(GIVEN DATA):
- - - - -
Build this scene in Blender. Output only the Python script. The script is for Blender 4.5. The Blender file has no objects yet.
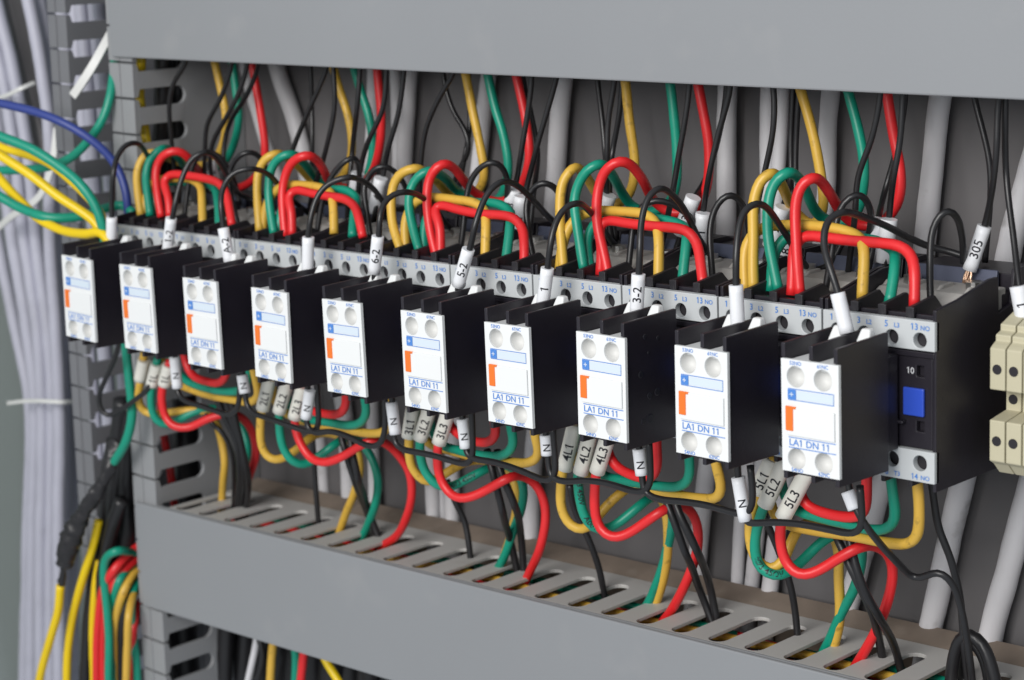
import bpy, bmesh, math, random
from mathutils import Vector, Matrix, noise as mnoise
from mathutils.geometry import tessellate_polygon
random.seed(7)
SC = bpy.context.scene
COL = SC.collection
PI = math.pi

# ------------------------------------------------------------------ camera
CAM = Vector((0.8093, -0.547, 0.1838))
MR = Matrix(((0.72582276, -0.10848132, 0.67927397), (0.68682634, 0.16897023, -0.70690781), (-0.03809078, 0.97963303, 0.19715026)))
FPX = 2115.67
def ray(x, y): return MR @ Vector(((x - 512) / FPX, (340 - y) / FPX, -1))
def at(x, y, Y):                      # point of the real panel at depth Y seen at a place in the photo
    r = ray(x, y); return CAM + r * ((Y - CAM.y) / r.y)
cd = bpy.data.cameras.new('camera'); cam = bpy.data.objects.new('camera', cd); COL.objects.link(cam)
m4 = MR.to_4x4(); m4.translation = CAM; cam.matrix_world = m4
cd.sensor_width = 36; cd.lens = FPX / 1024 * 36; cd.clip_start = .01; cd.clip_end = 50
cd.dof.use_dof = True; cd.dof.focus_distance = 0.772; cd.dof.aperture_fstop = 16
SC.camera = cam

# ------------------------------------------------------------------ materials
def mat(name, col, rough=.45, var=.06, scale=60, bump=0.0, bscale=300, spec=.5, metal=0, spots=0, spotcol=(.03,.025,.02), spotscale=220, sss=0):
    m = bpy.data.materials.new(name); m.use_nodes = True
    nt = m.node_tree; b = nt.nodes['Principled BSDF']
    b.inputs['Roughness'].default_value = rough; b.inputs['Metallic'].default_value = metal
    b.inputs['Specular IOR Level'].default_value = spec
    tc = nt.nodes.new('ShaderNodeTexCoord')
    n = nt.nodes.new('ShaderNodeTexNoise'); n.inputs['Scale'].default_value = scale; n.inputs['Detail'].default_value = 5
    nt.links.new(tc.outputs['Object'], n.inputs['Vector'])
    mx = nt.nodes.new('ShaderNodeMix'); mx.data_type = 'RGBA'
    mx.inputs[6].default_value = tuple(c * (1 - var) for c in col) + (1,)
    mx.inputs[7].default_value = tuple(min(1, c * (1 + var)) for c in col) + (1,)
    nt.links.new(n.outputs['Fac'], mx.inputs[0])
    out = mx.outputs[2]
    if spots:
        n2 = nt.nodes.new('ShaderNodeTexNoise'); n2.inputs['Scale'].default_value = spotscale; n2.inputs['Detail'].default_value = 3
        nt.links.new(tc.outputs['Object'], n2.inputs['Vector'])
        rp = nt.nodes.new('ShaderNodeValToRGB'); rp.color_ramp.elements[0].position = .60; rp.color_ramp.elements[1].position = .74
        rp.color_ramp.elements[1].color = (spots, spots, spots, 1)
        nt.links.new(n2.outputs['Fac'], rp.inputs['Fac'])
        m2 = nt.nodes.new('ShaderNodeMix'); m2.data_type = 'RGBA'
        nt.links.new(rp.outputs['Color'], m2.inputs[0]); nt.links.new(out, m2.inputs[6])
        m2.inputs[7].default_value = tuple(spotcol) + (1,)
        out = m2.outputs[2]
    nt.links.new(out, b.inputs['Base Color'])
    rr = nt.nodes.new('ShaderNodeMapRange'); rr.inputs['To Min'].default_value = max(.05, rough - .08); rr.inputs['To Max'].default_value = rough + .08
    nt.links.new(n.outputs['Fac'], rr.inputs['Value']); nt.links.new(rr.outputs['Result'], b.inputs['Roughness'])
    if sss:
        b.inputs['Subsurface Weight'].default_value = sss; b.inputs['Subsurface Radius'].default_value = (.001, .001, .001)
    if bump:
        n3 = nt.nodes.new('ShaderNodeTexNoise'); n3.inputs['Scale'].default_value = bscale; n3.inputs['Detail'].default_value = 4
        nt.links.new(tc.outputs['Object'], n3.inputs['Vector'])
        bp = nt.nodes.new('ShaderNodeBump'); bp.inputs['Strength'].default_value = bump; bp.inputs['Distance'].default_value = .0004
        nt.links.new(n3.outputs['Fac'], bp.inputs['Height']); nt.links.new(bp.outputs['Normal'], b.inputs['Normal'])
    return m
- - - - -
Transcribe the whole listing, character for character, but not its images.

Build this scene in Blender. Output only the Python script. The script is for Blender 4.5. The Blender file has no objects yet.
import bpy, bmesh, math, random
from mathutils import Vector, Matrix, noise as mnoise
from mathutils.geometry import tessellate_polygon
random.seed(7)
SC = bpy.context.scene
COL = SC.collection
PI = math.pi

# ------------------------------------------------------------------ camera
CAM = Vector((0.8093, -0.547, 0.1838))
MR = Matrix(((0.72582276, -0.10848132, 0.67927397), (0.68682634, 0.16897023, -0.70690781), (-0.03809078, 0.97963303, 0.19715026)))
FPX = 2115.67
def ray(x, y): return MR @ Vector(((x - 512) / FPX, (340 - y) / FPX, -1))
def at(x, y, Y):                      # point of the real panel at depth Y seen at a place in the photo
    r = ray(x, y); return CAM + r * ((Y - CAM.y) / r.y)
cd = bpy.data.cameras.new('camera'); cam = bpy.data.objects.new('camera', cd); COL.objects.link(cam)
m4 = MR.to_4x4(); m4.translation = CAM; cam.matrix_world = m4
cd.sensor_width = 36; cd.lens = FPX / 1024 * 36; cd.clip_start = .01; cd.clip_end = 50
cd.dof.use_dof = True; cd.dof.focus_distance = 0.772; cd.dof.aperture_fstop = 16
SC.camera = cam

# ------------------------------------------------------------------ materials
def mat(name, col, rough=.45, var=.06, scale=60, bump=0.0, bscale=300, spec=.5, metal=0, spots=0, spotcol=(.03,.025,.02), spotscale=220, sss=0):
    m = bpy.data.materials.new(name); m.use_nodes = True
    nt = m.node_tree; b = nt.nodes['Principled BSDF']
    b.inputs['Roughness'].default_value = rough; b.inputs['Metallic'].default_value = metal
    b.inputs['Specular IOR Level'].default_value = spec
    tc = nt.nodes.new('ShaderNodeTexCoord')
    n = nt.nodes.new('ShaderNodeTexNoise'); n.inputs['Scale'].default_value = scale; n.inputs['Detail'].default_value = 5
    nt.links.new(tc.outputs['Object'], n.inputs['Vector'])
    mx = nt.nodes.new('ShaderNodeMix'); mx.data_type = 'RGBA'
    mx.inputs[6].default_value = tuple(c * (1 - var) for c in col) + (1,)
    mx.inputs[7].default_value = tuple(min(1, c * (1 + var)) for c in col) + (1,)
    nt.links.new(n.outputs['Fac'], mx.inputs[0])
    out = mx.outputs[2]
    if spots:
        n2 = nt.nodes.new('ShaderNodeTexNoise'); n2.inputs['Scale'].default_value = spotscale; n2.inputs['Detail'].default_value = 3
        nt.links.new(tc.outputs['Object'], n2.inputs['Vector'])
        rp = nt.nodes.new('ShaderNodeValToRGB'); rp.color_ramp.elements[0].position = .60; rp.color_ramp.elements[1].position = .74
        rp.color_ramp.elements[1].color = (spots, spots, spots, 1)
        nt.links.new(n2.outputs['Fac'], rp.inputs['Fac'])
        m2 = nt.nodes.new('ShaderNodeMix'); m2.data_type = 'RGBA'
        nt.links.new(rp.outputs['Color'], m2.inputs[0]); nt.links.new(out, m2.inputs[6])
        m2.inputs[7].default_value = tuple(spotcol) + (1,)
        out = m2.outputs[2]
    nt.links.new(out, b.inputs['Base Color'])
    rr = nt.nodes.new('ShaderNodeMapRange'); rr.inputs['To Min'].default_value = max(.05, rough - .08); rr.inputs['To Max'].default_value = rough + .08
    nt.links.new(n.outputs['Fac'], rr.inputs['Value']); nt.links.new(rr.outputs['Result'], b.inputs['Roughness'])
    if sss:
        b.inputs['Subsurface Weight'].default_value = sss; b.inputs['Subsurface Radius'].default_value = (.001, .001, .001)
    if bump:
        n3 = nt.nodes.new('ShaderNodeTexNoise'); n3.inputs['Scale'].default_value = bscale; n3.inputs['Detail'].default_value = 4
        nt.links.new(tc.outputs['Object'], n3.inputs['Vector'])
        bp = nt.nodes.new('ShaderNodeBump'); bp.inputs['Strength'].default_value = bump; bp.inputs['Distance'].default_value = .0004
        nt.links.new(n3.outputs['Fac'], bp.inputs['Height']); nt.links.new(bp.outputs['Normal'], b.inputs['Normal'])
    return m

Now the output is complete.